Sigap Memenuhi Panggilan Dakwah Dan Jihad
Sigap Memenuhi Panggilan Dakwah Dan Jihad
“Hai orang-orang yang beriman, penuhilah seruan Allah dan seruan Rasul apabila Rasul menyeru kamu kepada suatu yang memberi kehidupan kepada kamu, dan ketahuilah bahwa sesungguhnya Allah membatasi antara manusia dan hatinya dan sesungguhnya kepada-Nyalah kamu akan dikumpulkan.” (Q.S. Al-Anfaal: 24).

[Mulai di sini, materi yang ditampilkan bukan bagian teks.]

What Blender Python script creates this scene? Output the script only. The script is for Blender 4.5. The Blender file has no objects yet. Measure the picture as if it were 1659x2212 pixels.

Dakwah dan jihad adalah dua kata yang selamanya harus ada dan terpatri dalam diri seorang Muslim yang menghendaki al-manzilah al-‘ulya (kedudukan tinggi) di sisi Allah SWT. Setiap mukmin yang memahami dan menghayati hakikat kehidupan pasti akan menempuh jalan kebahagiaan abadi di sisi Allah SWT. Ia akan mendekat, berlari, dan terbang menuju keridhaan-Nya “fafirruu ilallaah” (Q.S. Adz-Dzaariyaat/51/50). Dan setiap al-akh yang di dalam relung hatinya terhunjam keyakinan bahwa kematian itu kepastian yang cuma terjadi sekali, maka ia akan memilih seni kematian yang paling mulia di sisi Allah. baca
Imam Syahid Hasan Al-Banna rahimahullah mengungkapkan bahwa umat yang dapat memilih seni kematian dan memahami bagaimana mencapai kematian yang mulia, maka pasti Allah berikan kepada mereka kemuliaan hidup di dunia dan kenikmatan abadi di akhirat (Risalah Jihad-Majmu’ah Rasail Al-Banna).

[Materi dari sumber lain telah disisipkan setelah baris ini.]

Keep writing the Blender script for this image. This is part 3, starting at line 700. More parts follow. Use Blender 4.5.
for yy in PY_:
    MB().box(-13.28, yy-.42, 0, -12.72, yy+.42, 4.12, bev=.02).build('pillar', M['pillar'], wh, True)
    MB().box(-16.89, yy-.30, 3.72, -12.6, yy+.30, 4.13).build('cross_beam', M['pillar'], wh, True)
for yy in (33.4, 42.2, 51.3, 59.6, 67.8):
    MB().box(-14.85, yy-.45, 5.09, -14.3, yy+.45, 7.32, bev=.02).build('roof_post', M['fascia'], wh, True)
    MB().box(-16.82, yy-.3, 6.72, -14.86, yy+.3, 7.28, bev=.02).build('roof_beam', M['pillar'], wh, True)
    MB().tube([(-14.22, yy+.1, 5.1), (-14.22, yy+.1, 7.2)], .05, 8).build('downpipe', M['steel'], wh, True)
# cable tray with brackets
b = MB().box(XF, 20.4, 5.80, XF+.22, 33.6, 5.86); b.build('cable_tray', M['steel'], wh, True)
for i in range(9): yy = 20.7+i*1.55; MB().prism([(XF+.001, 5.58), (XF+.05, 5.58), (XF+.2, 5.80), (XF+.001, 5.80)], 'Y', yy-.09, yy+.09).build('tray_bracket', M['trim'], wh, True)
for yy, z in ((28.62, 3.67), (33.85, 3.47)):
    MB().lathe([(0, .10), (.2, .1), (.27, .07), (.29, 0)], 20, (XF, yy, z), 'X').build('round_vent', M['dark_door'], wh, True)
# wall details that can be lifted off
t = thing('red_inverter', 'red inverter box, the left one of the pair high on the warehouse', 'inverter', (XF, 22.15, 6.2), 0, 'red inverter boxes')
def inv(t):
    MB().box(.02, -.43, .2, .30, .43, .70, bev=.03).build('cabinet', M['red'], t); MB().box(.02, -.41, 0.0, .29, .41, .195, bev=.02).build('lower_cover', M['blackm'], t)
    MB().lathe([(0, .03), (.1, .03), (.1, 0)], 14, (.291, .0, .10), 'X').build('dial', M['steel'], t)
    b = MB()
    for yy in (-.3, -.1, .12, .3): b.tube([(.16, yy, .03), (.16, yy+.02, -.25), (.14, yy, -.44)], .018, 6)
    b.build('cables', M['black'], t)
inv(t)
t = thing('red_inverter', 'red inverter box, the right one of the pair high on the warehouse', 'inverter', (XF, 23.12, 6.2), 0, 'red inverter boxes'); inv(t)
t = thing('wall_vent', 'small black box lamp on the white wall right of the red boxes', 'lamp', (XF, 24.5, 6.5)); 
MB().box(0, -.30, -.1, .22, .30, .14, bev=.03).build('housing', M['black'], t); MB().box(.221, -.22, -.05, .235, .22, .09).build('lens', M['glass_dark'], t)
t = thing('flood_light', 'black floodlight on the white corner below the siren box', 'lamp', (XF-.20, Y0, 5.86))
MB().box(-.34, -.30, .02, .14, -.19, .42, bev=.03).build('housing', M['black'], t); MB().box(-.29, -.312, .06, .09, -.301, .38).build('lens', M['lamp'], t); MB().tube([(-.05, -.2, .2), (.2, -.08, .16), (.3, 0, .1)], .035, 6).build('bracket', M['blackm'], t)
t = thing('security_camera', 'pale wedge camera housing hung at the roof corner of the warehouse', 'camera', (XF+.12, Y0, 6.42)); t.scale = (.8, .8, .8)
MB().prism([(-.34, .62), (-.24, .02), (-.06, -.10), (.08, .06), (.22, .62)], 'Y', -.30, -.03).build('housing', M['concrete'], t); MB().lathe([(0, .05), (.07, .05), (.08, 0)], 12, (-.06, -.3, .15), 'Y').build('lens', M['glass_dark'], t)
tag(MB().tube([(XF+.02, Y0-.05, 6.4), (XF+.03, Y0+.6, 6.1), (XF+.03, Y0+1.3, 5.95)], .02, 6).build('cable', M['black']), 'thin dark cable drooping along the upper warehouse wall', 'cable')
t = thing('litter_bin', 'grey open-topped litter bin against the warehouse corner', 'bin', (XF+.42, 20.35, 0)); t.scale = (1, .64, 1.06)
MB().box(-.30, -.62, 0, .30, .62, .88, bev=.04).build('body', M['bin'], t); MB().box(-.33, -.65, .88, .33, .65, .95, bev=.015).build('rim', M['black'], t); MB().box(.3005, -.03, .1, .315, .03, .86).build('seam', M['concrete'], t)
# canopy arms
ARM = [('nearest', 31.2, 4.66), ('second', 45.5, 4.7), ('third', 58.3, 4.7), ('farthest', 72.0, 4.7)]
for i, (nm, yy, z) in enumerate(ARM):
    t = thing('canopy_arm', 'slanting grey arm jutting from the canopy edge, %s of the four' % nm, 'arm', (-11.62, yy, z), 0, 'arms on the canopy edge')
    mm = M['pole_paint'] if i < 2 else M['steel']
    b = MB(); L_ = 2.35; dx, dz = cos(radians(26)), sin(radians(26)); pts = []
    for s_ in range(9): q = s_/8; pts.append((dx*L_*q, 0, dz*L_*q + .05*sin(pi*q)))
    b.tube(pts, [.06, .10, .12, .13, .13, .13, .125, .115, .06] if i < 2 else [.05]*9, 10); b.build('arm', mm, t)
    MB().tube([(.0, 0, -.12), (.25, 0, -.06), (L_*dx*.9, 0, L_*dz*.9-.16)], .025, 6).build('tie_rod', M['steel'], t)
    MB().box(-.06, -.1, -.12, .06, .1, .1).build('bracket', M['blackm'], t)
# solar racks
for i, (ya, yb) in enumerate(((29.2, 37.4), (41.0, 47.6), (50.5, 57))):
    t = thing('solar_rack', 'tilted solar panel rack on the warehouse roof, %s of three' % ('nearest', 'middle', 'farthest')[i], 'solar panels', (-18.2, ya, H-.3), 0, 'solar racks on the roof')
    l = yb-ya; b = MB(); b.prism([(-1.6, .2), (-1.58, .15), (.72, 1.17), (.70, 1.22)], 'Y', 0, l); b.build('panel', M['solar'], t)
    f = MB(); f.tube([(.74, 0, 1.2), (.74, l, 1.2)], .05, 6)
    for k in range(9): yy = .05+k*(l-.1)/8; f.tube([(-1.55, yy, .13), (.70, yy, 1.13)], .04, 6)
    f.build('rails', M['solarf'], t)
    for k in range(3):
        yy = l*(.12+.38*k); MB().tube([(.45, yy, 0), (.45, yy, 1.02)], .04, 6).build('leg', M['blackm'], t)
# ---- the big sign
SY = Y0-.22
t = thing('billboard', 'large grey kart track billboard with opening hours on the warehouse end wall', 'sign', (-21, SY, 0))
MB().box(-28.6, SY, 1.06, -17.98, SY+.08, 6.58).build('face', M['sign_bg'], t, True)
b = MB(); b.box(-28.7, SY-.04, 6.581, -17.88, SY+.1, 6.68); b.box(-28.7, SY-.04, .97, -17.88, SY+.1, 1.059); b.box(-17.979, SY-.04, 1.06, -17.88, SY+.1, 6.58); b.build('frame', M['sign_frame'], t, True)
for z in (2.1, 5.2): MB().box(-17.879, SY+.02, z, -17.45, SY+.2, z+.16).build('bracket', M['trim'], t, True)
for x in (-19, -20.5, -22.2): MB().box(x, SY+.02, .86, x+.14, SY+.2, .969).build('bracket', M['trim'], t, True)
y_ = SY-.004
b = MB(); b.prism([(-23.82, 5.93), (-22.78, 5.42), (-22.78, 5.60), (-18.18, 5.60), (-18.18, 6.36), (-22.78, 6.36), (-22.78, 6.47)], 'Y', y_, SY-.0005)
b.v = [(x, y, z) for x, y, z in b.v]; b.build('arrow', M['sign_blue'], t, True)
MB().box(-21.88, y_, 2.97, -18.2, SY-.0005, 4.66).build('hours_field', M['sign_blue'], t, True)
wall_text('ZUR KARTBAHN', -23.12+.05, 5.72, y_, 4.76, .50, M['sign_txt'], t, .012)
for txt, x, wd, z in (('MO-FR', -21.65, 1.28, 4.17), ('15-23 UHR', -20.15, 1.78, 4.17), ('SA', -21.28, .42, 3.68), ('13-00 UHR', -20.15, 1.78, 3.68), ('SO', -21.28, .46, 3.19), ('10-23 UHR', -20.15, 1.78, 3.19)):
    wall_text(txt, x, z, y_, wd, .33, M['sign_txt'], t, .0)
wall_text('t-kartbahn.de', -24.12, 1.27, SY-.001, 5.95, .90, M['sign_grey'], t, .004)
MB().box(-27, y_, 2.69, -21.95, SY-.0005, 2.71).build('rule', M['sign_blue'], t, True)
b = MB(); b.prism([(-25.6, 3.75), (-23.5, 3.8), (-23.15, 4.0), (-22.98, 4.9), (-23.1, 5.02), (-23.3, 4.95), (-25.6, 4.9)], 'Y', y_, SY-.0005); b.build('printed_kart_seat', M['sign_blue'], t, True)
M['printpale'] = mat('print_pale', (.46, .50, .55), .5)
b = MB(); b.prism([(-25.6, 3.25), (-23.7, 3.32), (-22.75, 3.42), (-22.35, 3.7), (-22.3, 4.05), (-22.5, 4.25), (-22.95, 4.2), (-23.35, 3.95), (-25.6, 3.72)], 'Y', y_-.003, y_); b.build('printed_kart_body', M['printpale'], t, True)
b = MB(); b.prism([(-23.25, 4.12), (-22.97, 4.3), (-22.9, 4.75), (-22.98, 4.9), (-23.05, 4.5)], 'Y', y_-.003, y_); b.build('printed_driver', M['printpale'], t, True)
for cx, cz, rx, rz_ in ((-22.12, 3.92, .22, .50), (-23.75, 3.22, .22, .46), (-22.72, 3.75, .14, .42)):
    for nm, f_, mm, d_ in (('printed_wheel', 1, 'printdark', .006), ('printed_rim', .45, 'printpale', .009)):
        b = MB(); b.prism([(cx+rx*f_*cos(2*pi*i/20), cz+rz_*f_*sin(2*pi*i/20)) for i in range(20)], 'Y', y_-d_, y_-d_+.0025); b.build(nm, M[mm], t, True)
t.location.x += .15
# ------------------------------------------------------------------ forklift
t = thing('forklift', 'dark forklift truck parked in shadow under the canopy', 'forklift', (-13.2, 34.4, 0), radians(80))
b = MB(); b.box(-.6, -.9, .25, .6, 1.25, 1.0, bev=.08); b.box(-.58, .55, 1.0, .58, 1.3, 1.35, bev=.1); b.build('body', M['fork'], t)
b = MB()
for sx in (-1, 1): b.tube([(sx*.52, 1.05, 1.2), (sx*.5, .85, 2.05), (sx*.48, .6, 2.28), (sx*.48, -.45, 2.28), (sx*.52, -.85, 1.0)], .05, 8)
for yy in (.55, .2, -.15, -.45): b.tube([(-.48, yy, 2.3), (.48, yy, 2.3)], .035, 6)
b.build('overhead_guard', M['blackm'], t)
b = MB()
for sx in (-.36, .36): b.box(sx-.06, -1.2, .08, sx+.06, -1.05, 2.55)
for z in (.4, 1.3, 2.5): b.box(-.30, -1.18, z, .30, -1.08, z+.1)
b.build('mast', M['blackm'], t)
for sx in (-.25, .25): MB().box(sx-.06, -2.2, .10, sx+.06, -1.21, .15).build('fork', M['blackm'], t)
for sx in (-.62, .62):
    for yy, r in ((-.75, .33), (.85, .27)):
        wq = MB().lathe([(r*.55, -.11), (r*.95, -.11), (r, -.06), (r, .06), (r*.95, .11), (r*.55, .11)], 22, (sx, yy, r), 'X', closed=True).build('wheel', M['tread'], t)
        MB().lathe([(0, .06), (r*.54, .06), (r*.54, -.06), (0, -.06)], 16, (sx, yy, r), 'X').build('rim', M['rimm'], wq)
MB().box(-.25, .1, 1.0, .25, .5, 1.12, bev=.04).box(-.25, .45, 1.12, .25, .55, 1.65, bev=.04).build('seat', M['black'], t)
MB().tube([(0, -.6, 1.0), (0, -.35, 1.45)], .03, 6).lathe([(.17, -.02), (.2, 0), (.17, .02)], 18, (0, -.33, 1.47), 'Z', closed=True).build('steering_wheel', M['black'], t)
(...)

Akhil kariim, adakah jalan yang lebih mulia dan dapat membawa kita menuju puncak kebahagiaan selain jalan dakwah yang telah ditempuh oleh Rasulullah SAW dan yang beliau nyatakan menjadi jalan pengikutnya? Allahumma laa. Dan adakah kematian yang lebih terpuji di sisi-Nya yang selalu didambakan oleh hamba-hamba yang beriman sejak dulu hingga hari kiamat selain mati dalam jihad fii sabiililllah? Allahumma laa.
Katakanlah, “Inilah jalan (agama) ku, aku dan orang-orang yang mengikutiku mengajak (kamu) kepada Allah dengan hujjah yang nyata, Maha Suci Allah, dan aku tiada termasuk orang-orang yang musyrik. (Q.S. Yusuf: 108)

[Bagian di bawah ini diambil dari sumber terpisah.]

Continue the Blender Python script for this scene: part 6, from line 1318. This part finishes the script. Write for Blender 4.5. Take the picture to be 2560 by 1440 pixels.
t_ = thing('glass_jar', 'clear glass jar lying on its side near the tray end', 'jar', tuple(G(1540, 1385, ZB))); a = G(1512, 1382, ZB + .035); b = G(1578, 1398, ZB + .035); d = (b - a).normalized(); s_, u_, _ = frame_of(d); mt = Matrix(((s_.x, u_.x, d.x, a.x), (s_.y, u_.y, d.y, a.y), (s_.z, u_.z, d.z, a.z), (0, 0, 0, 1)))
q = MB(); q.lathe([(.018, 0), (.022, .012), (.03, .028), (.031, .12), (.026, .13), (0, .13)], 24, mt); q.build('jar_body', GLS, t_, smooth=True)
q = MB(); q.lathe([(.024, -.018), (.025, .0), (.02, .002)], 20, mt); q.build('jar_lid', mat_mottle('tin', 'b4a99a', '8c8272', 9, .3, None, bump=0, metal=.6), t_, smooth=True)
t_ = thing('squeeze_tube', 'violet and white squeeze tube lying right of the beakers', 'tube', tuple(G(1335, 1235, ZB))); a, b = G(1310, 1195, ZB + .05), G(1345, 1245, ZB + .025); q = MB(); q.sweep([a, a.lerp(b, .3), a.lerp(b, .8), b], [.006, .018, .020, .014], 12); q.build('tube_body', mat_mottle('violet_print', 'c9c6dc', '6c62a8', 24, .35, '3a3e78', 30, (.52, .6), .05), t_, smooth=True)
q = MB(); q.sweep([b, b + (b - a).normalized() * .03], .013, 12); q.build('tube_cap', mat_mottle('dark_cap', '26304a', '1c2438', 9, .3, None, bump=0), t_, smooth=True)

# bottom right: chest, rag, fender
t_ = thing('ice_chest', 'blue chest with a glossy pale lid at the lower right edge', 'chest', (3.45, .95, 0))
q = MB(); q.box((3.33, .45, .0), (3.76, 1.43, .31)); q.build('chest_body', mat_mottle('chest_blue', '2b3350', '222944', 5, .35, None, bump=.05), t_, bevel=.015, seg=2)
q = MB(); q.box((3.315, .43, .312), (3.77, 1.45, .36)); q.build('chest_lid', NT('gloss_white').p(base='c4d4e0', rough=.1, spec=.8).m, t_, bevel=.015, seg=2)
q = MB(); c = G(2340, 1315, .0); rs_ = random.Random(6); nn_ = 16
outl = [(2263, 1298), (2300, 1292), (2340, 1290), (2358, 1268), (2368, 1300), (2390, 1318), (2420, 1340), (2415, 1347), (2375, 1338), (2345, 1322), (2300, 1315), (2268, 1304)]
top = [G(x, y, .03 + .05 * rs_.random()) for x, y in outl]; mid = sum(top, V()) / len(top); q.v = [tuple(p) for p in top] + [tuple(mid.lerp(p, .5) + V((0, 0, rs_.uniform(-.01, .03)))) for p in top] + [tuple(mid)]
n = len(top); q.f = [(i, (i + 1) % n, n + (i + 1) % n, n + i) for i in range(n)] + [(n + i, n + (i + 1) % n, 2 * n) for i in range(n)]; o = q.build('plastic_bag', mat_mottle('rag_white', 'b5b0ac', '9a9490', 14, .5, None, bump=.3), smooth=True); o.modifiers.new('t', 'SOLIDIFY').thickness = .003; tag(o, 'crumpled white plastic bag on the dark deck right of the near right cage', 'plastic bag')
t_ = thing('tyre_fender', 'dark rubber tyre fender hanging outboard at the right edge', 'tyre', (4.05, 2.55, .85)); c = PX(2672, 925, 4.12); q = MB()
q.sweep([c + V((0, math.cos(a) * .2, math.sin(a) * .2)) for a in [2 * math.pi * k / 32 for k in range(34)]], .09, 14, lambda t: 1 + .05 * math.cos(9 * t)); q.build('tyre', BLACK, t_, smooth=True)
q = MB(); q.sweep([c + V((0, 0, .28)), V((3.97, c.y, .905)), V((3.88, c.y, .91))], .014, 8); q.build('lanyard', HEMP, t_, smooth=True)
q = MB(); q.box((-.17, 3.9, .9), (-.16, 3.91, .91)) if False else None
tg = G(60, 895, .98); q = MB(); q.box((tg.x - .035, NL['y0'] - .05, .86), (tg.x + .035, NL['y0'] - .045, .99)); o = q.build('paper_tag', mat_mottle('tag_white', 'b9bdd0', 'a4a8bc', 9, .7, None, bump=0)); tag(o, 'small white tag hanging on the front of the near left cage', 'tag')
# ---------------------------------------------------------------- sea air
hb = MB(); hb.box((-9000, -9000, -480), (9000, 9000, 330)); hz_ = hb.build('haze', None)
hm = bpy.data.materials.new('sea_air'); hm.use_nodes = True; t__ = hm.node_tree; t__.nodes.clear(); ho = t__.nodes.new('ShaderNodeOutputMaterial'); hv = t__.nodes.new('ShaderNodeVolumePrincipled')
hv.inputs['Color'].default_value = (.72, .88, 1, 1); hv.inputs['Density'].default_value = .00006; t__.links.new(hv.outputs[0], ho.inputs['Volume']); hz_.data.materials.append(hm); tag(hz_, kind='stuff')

Apakah (orang-orang yang memberi minuman kepada orang-orang yang mengerjakan haji dan mengurus Masjidil Haram, kamu samakan dengan orang-orang yang beriman kepada Allah dan hari kemudian serta berjihad di jalan Allah? Mereka tidak sama di sisi Allah; dan Allah tidak memberikan petunjuk kepada kaum yang zhalim. Orang-orang yang beriman dan berhijrah serta berjihad di jalan Allah dengan harta benda dan diri mereka, adalah lebih tinggi derajatnya di sisi Allah; dan itulah orang-orang yang mendapat kemenangan. (Q.S. At-Taubah: 19-20)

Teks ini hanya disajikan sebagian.